Let's say I have a 12-bit Analog to Digital Converter (4096 bins). And let's say I have a signal from 0 to 5 Volts.
What is the proper conversion formula to convert ADC bins into Volts?
V = ADC / 4096 * 5
or
V = ADC / 4095 * 5
Do I divide by 4096 because there are 4096 bins in the ADC?
Or do I divide by 4095 because that is the highest value that the ADC returns?
V = ADC / 4096 * 5
is the correct formula for converting the digital value back to (an approximation of) the analog voltage.
This is according to The Data Conversion Handbook, edited by Walt Kester (Newnes, 2005), and available at (as of 2018/10/18) at:
https://www.analog.com/en/education/education-library/data-conversion-handbook.html
See in particular Figures 2.4 and 2.5 in Chapter 2:
In your case, FS would be 5 V. (And of course you're using a 12-bit ADC, not a 3-bit one.) Note that even if the ADC value is the maximum possible value (4095 in your case), the corresponding analog voltage will be slightly less than the "full-scale" voltage (5 V in your case).
Brian's suggestion about checking ADC datasheet is ideal. BUT! Assuming your maximum voltage (5V) equates to the maximum ADC input (12-bits = 4095), the following conversion should work for you:
const float maxAdcBits = 4095.0f; // Using Float for clarity
const float maxVolts = 5.0f; // Using Float for clarity
const float voltsPerBit = (maxVolts / maxAdcBits);
float yourVoltage = ADCReading * voltsPerBit;
A quick inspection of the math with Excel leads me to believe this is correct.

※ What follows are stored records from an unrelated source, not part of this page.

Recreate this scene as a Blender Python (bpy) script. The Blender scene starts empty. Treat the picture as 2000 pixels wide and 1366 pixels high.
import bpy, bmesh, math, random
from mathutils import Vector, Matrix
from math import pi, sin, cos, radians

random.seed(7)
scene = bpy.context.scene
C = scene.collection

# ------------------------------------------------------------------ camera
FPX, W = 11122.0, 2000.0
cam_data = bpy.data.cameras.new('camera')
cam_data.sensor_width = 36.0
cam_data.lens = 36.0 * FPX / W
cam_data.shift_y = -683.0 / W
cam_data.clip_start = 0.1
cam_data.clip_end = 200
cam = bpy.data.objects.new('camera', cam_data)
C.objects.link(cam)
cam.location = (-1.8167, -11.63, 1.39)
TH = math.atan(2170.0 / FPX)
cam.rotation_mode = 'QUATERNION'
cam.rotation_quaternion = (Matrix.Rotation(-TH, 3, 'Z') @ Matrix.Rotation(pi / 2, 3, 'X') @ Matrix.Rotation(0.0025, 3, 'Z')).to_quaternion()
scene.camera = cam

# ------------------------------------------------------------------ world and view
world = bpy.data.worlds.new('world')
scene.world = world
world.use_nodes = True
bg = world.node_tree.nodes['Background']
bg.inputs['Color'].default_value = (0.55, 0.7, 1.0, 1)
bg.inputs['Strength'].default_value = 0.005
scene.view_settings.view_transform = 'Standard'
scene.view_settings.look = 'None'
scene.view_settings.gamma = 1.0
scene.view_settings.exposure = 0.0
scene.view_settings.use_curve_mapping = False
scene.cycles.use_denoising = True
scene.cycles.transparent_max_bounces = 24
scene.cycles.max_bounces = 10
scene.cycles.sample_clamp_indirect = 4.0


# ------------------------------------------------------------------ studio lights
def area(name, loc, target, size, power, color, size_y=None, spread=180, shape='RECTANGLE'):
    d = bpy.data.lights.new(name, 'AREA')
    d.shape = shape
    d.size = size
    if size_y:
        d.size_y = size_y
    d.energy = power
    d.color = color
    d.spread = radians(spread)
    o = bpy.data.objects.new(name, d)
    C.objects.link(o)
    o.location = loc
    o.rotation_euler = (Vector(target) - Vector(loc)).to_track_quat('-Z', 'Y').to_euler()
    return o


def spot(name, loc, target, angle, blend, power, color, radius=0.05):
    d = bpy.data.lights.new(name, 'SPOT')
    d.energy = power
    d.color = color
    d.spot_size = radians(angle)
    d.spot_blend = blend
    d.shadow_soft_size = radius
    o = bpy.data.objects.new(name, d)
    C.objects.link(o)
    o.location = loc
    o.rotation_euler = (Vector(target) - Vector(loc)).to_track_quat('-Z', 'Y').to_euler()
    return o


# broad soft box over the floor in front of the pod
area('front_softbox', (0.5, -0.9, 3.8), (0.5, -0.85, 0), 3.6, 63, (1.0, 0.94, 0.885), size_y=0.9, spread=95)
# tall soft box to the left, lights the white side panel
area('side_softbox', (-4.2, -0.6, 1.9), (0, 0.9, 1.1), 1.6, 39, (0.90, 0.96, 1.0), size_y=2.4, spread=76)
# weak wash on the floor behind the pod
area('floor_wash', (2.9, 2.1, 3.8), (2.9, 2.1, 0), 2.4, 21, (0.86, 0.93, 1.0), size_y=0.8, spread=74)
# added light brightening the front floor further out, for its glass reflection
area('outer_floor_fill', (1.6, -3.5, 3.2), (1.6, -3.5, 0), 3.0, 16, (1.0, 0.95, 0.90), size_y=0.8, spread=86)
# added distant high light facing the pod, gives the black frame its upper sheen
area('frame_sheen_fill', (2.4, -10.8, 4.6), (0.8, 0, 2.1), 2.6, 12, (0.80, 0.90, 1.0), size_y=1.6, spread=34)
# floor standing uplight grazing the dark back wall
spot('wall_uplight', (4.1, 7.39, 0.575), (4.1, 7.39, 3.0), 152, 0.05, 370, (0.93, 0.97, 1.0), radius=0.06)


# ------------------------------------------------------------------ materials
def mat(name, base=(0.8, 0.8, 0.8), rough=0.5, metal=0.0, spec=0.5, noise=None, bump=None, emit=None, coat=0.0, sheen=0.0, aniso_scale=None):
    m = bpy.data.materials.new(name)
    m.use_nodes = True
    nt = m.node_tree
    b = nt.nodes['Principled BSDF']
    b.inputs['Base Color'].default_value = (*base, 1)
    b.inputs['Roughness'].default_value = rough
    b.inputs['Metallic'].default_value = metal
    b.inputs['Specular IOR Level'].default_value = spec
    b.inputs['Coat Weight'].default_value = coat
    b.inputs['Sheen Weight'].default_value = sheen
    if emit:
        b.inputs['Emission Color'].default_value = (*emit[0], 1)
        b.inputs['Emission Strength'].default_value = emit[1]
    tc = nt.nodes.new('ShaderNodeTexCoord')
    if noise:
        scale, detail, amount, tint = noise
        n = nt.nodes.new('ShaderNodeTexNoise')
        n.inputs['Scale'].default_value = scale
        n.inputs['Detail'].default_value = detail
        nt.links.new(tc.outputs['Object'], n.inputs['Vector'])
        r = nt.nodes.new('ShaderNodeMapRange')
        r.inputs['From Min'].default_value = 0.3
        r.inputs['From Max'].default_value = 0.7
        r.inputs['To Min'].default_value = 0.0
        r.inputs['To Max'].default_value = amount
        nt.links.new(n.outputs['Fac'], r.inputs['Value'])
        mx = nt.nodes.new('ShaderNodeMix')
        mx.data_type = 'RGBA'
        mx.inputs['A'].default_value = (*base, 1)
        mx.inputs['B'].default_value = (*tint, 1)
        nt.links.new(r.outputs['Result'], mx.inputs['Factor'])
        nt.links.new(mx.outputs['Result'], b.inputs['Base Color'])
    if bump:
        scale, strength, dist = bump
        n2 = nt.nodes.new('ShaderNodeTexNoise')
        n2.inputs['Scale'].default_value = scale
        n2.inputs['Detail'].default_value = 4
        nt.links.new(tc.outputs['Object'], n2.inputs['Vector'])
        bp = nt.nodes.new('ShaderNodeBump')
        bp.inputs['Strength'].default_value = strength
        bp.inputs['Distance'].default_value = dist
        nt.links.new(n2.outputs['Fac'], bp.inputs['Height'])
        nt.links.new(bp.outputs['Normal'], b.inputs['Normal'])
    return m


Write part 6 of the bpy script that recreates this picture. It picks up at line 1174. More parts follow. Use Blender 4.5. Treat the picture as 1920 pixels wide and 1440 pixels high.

How picky do you want to get? If you want to really get picky, then you should also consider that each "bin" represents a small range of values (about 1.2 mV in your case). So when you convert to a voltage value, do you want to return the voltage value of the middle of the bin, or the lower edge of the bin? That is, do you want to effectively "truncate" or "round" in the value you report?
Also, the ADC's steps are probably even (linear), but take care as to what the ADC does with the bins at the two extremities of the range. Those bins may be possibly half the width of the others. It depends on the ADC, so check the spec.
Whether this concern matters at all depends on your application.
The spec for the ADC should identify how 5V is represented in terms of your 12 bits.
I would suspect that 4095 corresponds to 5V and thus your second solution is correct. Otherwise you would never be able to identify a signal of 5V correctly.
For a 12-bit value the maximum representable value is 4095, but of course there are 4096 values total (including zero). Assuming that your ADC is linear then yes, 4095 is equivalent to full scale. This is not necessarily 5V but whatever your reference voltage is equivalent to OR a value exceeding that voltage (of course).